→ WORK TO DO: Sort through the data and copy the lines holding the word "Python".

═══ DATA PROVIDED

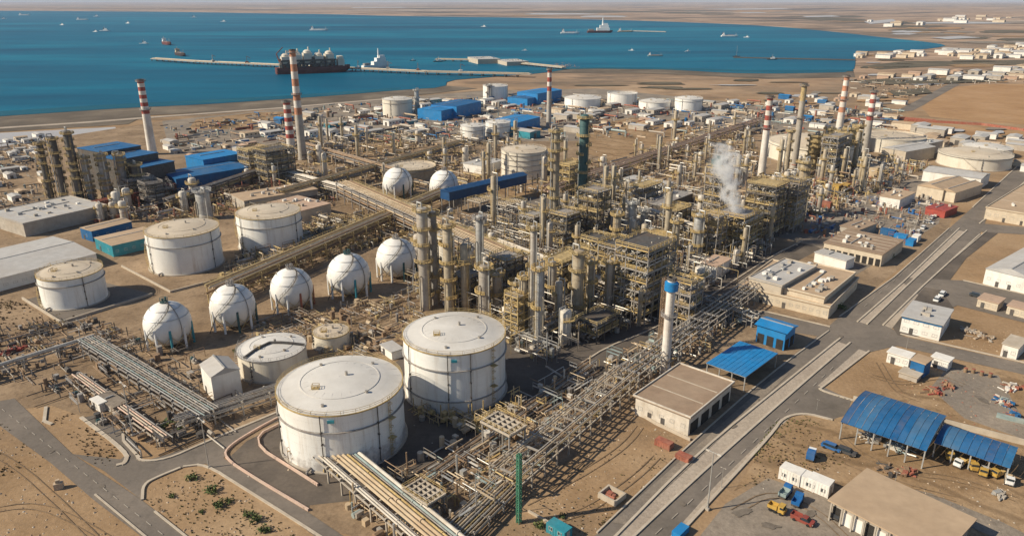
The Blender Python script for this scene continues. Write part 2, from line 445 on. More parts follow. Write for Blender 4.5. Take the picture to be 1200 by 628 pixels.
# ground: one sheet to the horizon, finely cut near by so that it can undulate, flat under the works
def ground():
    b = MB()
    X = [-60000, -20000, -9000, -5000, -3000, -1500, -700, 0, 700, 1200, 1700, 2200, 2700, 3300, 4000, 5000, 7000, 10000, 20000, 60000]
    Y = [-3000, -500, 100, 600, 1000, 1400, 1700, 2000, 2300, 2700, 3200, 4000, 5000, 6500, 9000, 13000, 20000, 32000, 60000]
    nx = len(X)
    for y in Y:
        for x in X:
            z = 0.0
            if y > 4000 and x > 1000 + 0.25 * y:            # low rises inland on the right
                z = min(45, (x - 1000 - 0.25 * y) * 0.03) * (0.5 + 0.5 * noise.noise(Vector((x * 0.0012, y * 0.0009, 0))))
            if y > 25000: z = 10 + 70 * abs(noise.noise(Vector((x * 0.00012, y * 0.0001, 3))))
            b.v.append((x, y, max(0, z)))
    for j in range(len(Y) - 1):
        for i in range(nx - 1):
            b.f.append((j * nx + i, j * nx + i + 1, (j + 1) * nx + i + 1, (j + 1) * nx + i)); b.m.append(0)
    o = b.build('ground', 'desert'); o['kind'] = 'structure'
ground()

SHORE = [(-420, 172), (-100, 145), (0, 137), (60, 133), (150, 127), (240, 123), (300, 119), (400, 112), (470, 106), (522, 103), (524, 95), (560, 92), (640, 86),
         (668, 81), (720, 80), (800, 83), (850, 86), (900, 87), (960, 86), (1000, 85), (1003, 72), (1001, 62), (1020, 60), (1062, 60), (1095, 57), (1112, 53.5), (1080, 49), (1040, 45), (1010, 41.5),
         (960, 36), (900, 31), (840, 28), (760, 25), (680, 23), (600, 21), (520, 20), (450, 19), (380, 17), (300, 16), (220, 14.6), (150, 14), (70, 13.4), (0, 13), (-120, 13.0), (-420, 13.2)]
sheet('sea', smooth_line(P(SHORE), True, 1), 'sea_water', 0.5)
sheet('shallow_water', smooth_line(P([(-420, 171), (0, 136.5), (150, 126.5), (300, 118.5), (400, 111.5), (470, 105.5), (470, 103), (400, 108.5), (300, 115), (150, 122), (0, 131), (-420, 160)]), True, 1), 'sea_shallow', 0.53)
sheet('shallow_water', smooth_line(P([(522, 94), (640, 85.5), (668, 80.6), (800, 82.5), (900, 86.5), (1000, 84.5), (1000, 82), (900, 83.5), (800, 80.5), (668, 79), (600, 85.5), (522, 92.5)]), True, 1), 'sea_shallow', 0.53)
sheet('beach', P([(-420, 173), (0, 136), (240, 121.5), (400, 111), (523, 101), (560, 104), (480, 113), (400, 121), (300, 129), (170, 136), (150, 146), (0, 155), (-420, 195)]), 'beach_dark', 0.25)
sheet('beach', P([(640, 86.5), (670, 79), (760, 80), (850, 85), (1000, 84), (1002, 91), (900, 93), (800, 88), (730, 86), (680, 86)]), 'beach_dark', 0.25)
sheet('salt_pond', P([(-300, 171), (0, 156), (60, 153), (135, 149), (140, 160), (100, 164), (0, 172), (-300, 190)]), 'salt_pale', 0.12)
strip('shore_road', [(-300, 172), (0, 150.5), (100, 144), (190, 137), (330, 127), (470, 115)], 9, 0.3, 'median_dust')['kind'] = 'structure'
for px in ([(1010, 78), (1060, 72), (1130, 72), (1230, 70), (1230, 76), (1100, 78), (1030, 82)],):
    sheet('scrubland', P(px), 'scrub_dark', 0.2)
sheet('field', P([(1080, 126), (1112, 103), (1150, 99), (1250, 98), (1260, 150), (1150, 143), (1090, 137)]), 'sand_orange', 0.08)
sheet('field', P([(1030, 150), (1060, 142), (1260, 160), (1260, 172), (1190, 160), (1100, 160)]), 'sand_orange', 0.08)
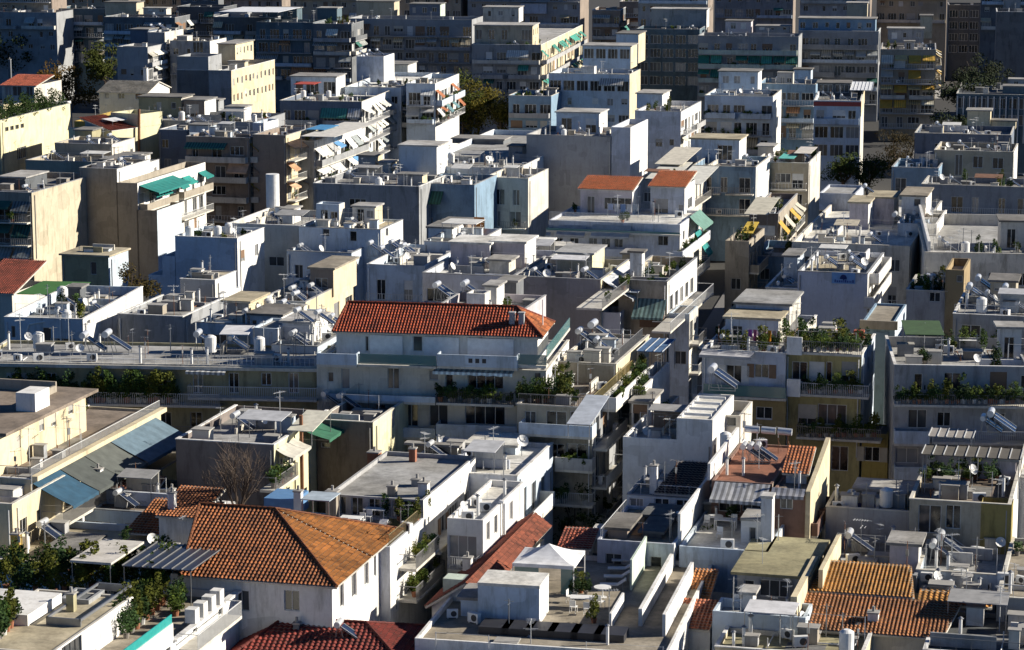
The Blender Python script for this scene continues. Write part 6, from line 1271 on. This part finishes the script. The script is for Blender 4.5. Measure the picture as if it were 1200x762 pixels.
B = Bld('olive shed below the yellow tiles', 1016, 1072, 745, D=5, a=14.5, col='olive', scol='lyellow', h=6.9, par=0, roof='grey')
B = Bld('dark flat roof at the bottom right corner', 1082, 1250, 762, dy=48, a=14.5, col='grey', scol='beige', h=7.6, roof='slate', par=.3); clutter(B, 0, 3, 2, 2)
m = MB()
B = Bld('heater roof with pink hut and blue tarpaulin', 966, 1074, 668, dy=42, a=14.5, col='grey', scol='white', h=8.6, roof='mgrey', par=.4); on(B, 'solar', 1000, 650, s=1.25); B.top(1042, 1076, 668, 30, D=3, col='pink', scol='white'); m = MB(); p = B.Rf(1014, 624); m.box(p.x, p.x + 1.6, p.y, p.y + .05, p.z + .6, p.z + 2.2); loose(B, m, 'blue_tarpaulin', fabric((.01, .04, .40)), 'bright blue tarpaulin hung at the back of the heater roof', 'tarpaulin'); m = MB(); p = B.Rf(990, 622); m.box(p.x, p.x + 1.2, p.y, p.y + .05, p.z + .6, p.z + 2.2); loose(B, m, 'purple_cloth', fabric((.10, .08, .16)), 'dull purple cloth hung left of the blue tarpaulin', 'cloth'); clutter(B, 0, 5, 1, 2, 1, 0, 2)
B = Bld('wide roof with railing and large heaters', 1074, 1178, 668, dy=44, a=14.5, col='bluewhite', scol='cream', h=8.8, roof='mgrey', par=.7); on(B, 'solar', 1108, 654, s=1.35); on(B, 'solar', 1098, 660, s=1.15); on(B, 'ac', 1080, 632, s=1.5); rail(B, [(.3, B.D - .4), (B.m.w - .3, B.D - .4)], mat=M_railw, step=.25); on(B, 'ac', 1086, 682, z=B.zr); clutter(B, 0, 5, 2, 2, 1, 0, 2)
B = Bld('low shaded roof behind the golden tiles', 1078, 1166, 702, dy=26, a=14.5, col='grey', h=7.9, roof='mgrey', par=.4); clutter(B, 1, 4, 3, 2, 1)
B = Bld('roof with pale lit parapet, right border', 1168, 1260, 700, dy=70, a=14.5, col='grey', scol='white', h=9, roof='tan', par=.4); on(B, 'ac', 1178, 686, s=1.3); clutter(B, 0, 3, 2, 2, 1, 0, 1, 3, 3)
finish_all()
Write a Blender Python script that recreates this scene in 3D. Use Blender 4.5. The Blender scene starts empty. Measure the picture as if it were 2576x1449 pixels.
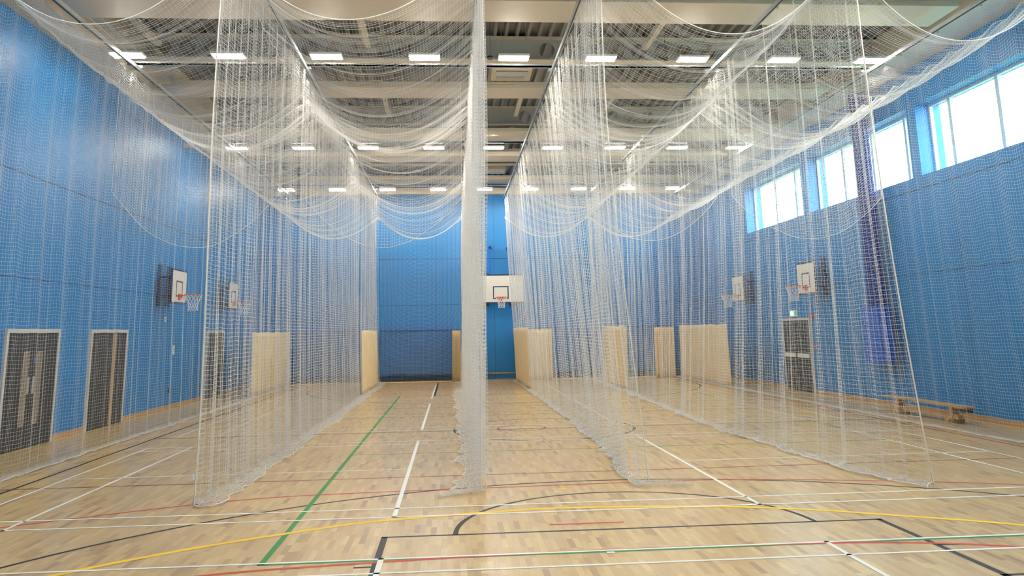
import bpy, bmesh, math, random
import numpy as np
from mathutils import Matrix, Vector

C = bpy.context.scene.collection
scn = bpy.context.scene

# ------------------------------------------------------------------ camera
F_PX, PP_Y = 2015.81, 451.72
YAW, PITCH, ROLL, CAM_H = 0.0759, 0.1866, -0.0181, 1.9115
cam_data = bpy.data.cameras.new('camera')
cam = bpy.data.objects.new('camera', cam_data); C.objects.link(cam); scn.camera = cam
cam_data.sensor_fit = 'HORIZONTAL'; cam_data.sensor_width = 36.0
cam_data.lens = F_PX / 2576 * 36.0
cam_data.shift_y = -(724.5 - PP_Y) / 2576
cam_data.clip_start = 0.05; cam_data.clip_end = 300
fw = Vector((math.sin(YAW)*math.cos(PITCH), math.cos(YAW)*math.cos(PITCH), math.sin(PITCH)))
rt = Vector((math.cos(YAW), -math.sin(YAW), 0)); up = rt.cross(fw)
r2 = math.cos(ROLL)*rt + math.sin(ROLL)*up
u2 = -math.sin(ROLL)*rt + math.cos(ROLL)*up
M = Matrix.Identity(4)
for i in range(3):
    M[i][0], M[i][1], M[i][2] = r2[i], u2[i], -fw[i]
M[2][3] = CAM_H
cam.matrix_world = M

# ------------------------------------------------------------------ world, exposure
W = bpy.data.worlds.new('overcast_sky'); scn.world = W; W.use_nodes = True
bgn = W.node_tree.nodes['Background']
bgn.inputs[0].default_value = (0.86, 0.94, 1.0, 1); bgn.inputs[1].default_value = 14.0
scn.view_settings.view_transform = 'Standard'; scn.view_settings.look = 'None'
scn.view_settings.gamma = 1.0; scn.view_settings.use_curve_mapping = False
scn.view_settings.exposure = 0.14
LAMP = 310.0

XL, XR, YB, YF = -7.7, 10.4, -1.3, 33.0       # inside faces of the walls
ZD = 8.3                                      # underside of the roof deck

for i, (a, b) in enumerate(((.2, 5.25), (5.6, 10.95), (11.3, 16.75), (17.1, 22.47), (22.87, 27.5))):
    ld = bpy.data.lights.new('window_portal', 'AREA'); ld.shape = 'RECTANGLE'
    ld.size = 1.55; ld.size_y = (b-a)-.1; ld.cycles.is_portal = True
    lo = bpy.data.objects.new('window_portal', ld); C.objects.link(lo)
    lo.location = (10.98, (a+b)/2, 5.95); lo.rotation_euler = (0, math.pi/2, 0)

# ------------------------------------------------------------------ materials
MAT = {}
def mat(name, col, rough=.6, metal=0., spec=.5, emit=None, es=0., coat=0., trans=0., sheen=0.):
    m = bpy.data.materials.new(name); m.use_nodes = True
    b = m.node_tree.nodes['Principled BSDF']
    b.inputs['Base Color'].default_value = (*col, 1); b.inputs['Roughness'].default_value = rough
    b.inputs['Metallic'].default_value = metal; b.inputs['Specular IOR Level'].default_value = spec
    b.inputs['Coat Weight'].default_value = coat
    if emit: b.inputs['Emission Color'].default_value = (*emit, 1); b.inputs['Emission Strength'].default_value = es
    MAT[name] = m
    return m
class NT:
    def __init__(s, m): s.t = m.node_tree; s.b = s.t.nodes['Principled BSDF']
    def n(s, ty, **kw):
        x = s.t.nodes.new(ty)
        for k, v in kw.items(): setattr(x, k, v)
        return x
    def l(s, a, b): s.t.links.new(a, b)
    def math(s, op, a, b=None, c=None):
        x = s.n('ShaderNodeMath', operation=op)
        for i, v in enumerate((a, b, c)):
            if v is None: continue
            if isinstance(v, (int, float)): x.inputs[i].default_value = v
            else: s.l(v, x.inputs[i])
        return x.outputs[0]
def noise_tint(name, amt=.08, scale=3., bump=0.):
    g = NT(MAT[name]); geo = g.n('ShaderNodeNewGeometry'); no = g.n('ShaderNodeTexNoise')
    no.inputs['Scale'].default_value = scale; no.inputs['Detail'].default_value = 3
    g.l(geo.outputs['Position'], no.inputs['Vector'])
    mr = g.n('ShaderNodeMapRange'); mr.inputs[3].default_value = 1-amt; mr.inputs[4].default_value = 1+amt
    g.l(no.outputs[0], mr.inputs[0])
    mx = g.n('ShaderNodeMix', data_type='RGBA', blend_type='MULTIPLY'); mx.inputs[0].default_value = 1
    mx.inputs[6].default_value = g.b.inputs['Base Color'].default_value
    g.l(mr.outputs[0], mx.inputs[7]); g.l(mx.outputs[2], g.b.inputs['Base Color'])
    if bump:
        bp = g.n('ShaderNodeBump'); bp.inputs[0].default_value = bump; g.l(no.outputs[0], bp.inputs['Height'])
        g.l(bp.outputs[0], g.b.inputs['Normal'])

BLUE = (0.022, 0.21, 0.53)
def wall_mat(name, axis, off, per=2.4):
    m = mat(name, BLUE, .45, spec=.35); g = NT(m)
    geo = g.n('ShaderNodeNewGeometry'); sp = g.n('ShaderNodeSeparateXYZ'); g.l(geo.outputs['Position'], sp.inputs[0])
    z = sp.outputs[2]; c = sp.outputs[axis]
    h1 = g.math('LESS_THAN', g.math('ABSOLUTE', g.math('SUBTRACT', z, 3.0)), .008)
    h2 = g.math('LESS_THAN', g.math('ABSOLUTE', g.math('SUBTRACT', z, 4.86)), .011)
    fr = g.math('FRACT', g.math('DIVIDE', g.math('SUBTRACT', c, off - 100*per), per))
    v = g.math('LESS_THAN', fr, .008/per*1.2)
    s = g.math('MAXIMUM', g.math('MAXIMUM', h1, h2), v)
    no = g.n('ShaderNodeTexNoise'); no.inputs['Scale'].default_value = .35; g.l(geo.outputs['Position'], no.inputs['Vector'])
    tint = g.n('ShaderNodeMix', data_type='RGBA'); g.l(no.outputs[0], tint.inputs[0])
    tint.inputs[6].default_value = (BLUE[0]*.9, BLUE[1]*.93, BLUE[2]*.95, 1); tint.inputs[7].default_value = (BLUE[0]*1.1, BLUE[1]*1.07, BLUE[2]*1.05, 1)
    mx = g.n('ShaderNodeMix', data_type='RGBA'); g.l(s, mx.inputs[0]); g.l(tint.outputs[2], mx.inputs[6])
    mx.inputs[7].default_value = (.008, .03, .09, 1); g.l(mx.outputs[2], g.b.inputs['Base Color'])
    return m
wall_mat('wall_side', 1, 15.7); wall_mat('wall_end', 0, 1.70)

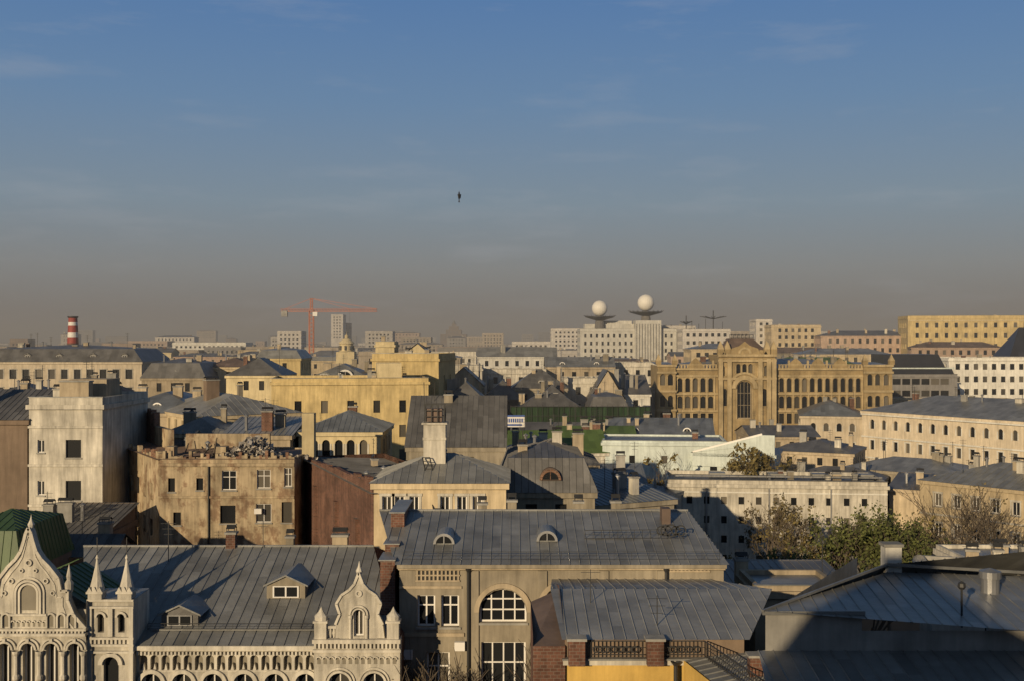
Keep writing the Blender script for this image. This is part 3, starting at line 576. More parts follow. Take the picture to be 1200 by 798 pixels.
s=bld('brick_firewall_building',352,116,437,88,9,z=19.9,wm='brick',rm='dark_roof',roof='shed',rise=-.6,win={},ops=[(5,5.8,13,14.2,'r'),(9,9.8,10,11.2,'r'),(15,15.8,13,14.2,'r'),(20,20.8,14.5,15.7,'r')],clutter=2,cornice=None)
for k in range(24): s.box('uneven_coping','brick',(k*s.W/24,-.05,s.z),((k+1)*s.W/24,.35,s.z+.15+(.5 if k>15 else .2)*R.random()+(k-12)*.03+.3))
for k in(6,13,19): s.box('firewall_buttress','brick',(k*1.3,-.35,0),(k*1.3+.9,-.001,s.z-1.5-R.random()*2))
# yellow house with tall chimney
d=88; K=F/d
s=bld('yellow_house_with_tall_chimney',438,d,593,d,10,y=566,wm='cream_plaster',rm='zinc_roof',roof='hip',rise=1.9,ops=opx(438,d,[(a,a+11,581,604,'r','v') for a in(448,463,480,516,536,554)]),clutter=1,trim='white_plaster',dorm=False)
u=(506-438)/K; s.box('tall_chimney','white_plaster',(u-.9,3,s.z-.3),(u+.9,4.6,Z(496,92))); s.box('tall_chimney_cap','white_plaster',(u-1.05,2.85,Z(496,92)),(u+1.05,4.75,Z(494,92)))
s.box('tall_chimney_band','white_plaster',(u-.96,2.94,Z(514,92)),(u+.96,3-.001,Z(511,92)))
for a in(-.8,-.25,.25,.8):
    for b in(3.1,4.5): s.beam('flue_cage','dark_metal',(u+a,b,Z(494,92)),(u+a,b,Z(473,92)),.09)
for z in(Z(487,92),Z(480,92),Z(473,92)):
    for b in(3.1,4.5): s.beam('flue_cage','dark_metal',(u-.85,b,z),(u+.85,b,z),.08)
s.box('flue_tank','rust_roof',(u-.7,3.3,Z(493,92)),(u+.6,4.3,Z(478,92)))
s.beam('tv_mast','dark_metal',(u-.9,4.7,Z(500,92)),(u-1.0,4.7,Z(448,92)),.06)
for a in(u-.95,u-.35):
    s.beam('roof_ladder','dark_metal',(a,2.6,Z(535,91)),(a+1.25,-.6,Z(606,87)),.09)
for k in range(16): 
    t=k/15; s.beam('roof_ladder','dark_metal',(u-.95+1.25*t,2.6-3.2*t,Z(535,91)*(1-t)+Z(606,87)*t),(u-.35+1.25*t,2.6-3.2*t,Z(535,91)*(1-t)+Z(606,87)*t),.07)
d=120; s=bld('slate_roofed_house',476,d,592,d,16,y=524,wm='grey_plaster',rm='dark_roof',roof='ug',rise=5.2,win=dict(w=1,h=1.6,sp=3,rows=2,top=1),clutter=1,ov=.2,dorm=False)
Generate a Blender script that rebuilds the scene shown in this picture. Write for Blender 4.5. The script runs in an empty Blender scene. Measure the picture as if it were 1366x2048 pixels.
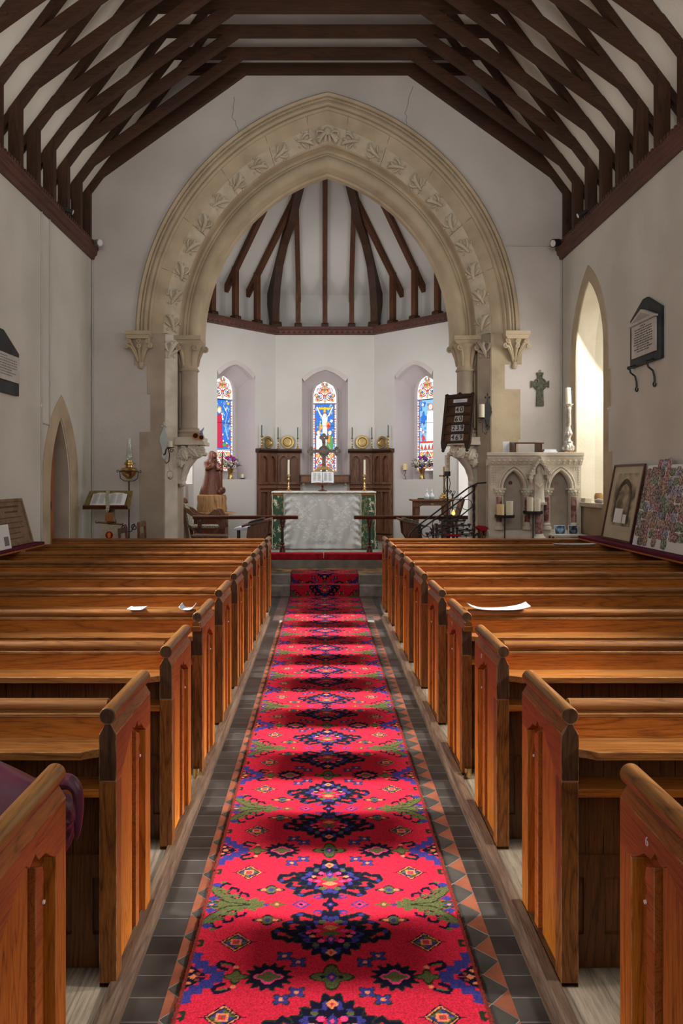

══════

→ ANSWER TO THIS TASK:
The Blender Python script for this scene continues. Write part 2, from line 445 on. More parts follow. Write for Blender 4.5. Take the picture to be 1200 by 628 pixels.
The Blender Python script for this scene continues. Write part 6, from line 1271 on. This part finishes the script. The script is for Blender 4.5. Measure the picture as if it were 1200x762 pixels.
Write a Blender Python script that recreates this scene in 3D. Use Blender 4.5. The Blender scene starts empty. Measure the picture as if it were 2576x1449 pixels.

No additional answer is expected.